Native Zombie movies?

“You know, we did have one zombie submission,” notes Harris. “It was about a Native American zombie possessed with the spirit of the white man. A really fantastic idea, but not very well executed.”

That may soon change. Blackhorse Lowe is allegedly working with the Sundance Screenwriters Lab to develop a Navajo zombie/horror film, while another experienced Native filmmaker recently contacted Rector about producing a zombie flick.

Alexie, for one, isn’t surprised. “Since George Romero turned the zombie movie into one of the more politicized allegorical cinematic forms, it might be natural for the most politicized allegorical ethnic group, us Injuns, to naturally be drawn to the form.”

Meanwhile, Alexie’s own filmmaking future remains uncertain, zombie or otherwise. “I’ve dealt with some Custers in my time in this industry,” he says, admittedly humbled by his experiences in the film business. Nonetheless, he and Eyre have reconciled and are hoping to start work on a new project together. The pair recently engaged in serious talks with HBO about shooting Alexie’s script about a remote Native Alaskan fishing village, but the project fell through. “They wanted to turn it into Rudy with whales,” says Alexie.

Given the industrywide perception that there’s no market for culturally authentic Native films, neither Alexie nor Eyre envisions the next Smoke Signals breaking through anytime soon.

“We really need that bankable star who can carry a project,” says Eyre. “I tell studio executives that all the time and they say, ‘You’ve got that one guy.’ I just think to myself, ‘Oh, really?
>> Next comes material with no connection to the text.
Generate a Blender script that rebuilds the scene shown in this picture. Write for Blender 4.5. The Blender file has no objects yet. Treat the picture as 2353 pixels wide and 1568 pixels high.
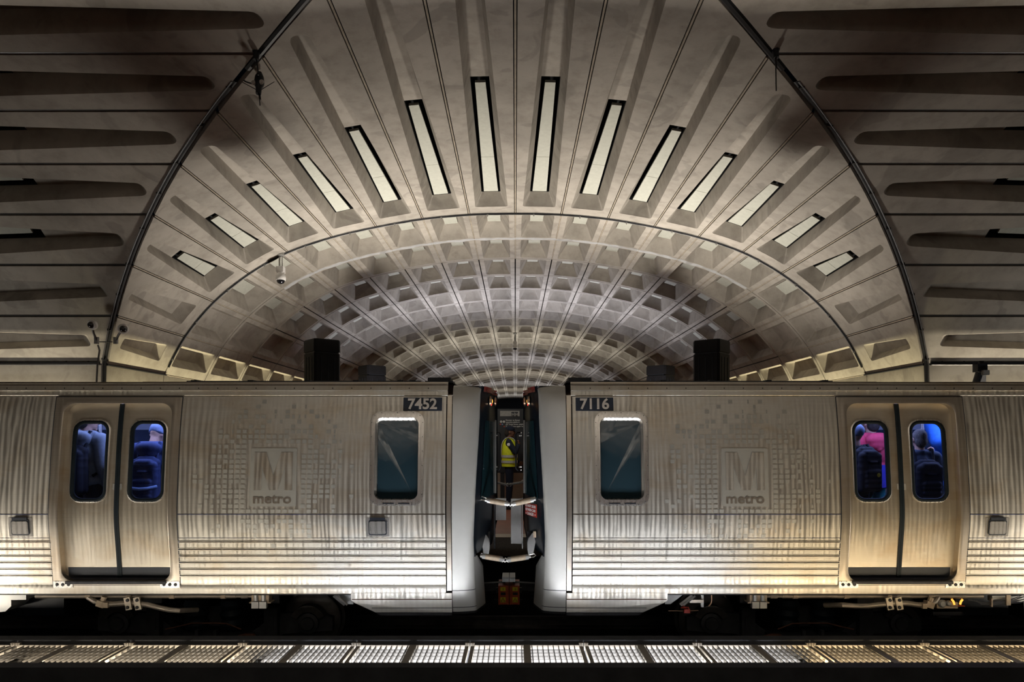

That one guy, huh?’”

For now, all eyes will be on Adam Beach, who just landed a recurring role on NBC’s popular crime drama Law and Order: Special Victims Unit. It’s the first major role for a Native actor in which his ethnicity won’t be the thrust of his part. “That could really be huge for us,” says Eyre.

As for Podemski, she just signed on for a part in a Fox television pilot about the original Dutch colonists of Manhattan. “It’s a buckskin role,” she laughs, “but it’s a really nice one.”

And so Indians will still be watching Indians on TV, no longer ashamed of what they see, but hoping for that breakout star who can carry them back to the big screen.